OBJECTIVE: Copy the material that follows word for word and omit its pictures.

DATASET EXTRACT:
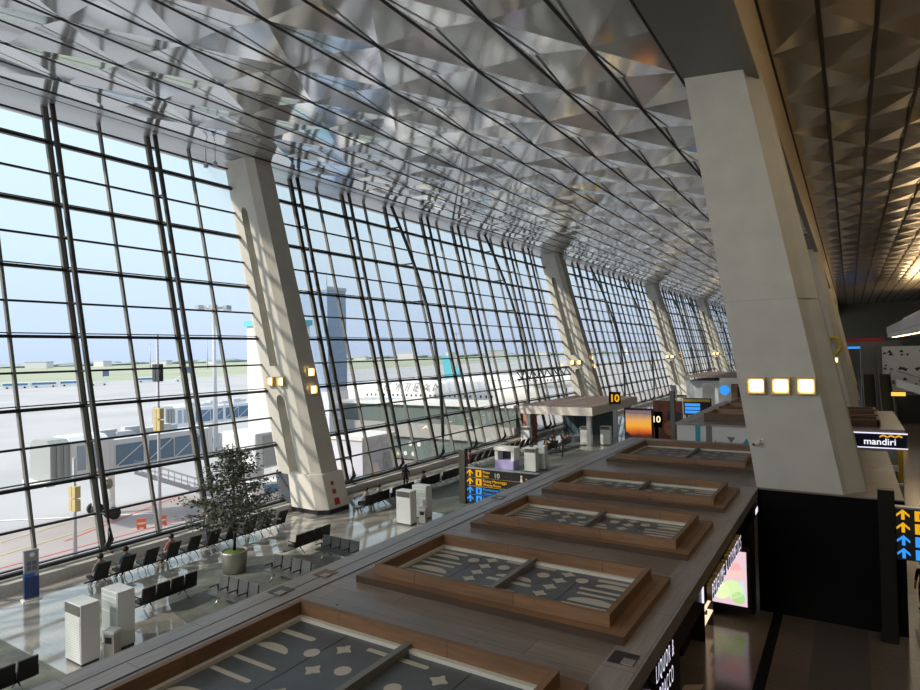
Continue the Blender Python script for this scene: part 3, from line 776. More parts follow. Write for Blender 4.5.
MB().box(-8, -7.8, 0, 24.4, 0, 4).box(-7.8, -3.1, 23.9, 24.4, 0, 4).build('shop_wall', M['blackm'], pv)
MB().box(1.05, 1.36, 24.75, 35, 0, 4.1).build('side_wall', M['black'], pv)
for j, y in enumerate((2.5, 8.2)):
    MB().box(-3.3, -3.05, y, y + .5, 0, 2.75).build('pier', M['black'], pv)
# hatches
for i, (x, y, m_, l) in enumerate([(-10.85, 8.95, 0, 'small open hatch on the left roof border, nearest'), (-10.75, 10.2, 1, 'small closed hatch lid on the left roof border'), (-3.5, 9.75, 0, 'small open hatch on the right roof border'), (-10.8, 18.7, 0, 'small open hatch on the left roof border, farther')]):
    h = empty('roof_hatch', (x, y, 4.404), label=l, cat='hatch')
    MB().box(0, .42, 0, .42, 0, .012).build('opening', M['skirt'] if not m_ else M['frame'], h)
    MB().box(.22, .42, 0, .2, .012, .03).build('lid', M['rooflong'], h)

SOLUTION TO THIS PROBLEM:
Continue the Blender Python script for this scene: part 3, from line 776. More parts follow. Write for Blender 4.5.
MB().box(-8, -7.8, 0, 24.4, 0, 4).box(-7.8, -3.1, 23.9, 24.4, 0, 4).build('shop_wall', M['blackm'], pv)
MB().box(1.05, 1.36, 24.75, 35, 0, 4.1).build('side_wall', M['black'], pv)
for j, y in enumerate((2.5, 8.2)):
    MB().box(-3.3, -3.05, y, y + .5, 0, 2.75).build('pier', M['black'], pv)
# hatches
for i, (x, y, m_, l) in enumerate([(-10.85, 8.95, 0, 'small open hatch on the left roof border, nearest'), (-10.75, 10.2, 1, 'small closed hatch lid on the left roof border'), (-3.5, 9.75, 0, 'small open hatch on the right roof border'), (-10.8, 18.7, 0, 'small open hatch on the left roof border, farther')]):
    h = empty('roof_hatch', (x, y, 4.404), label=l, cat='hatch')
    MB().box(0, .42, 0, .42, 0, .012).build('opening', M['skirt'] if not m_ else M['frame'], h)
    MB().box(.22, .42, 0, .2, .012, .03).build('lid', M['rooflong'], h)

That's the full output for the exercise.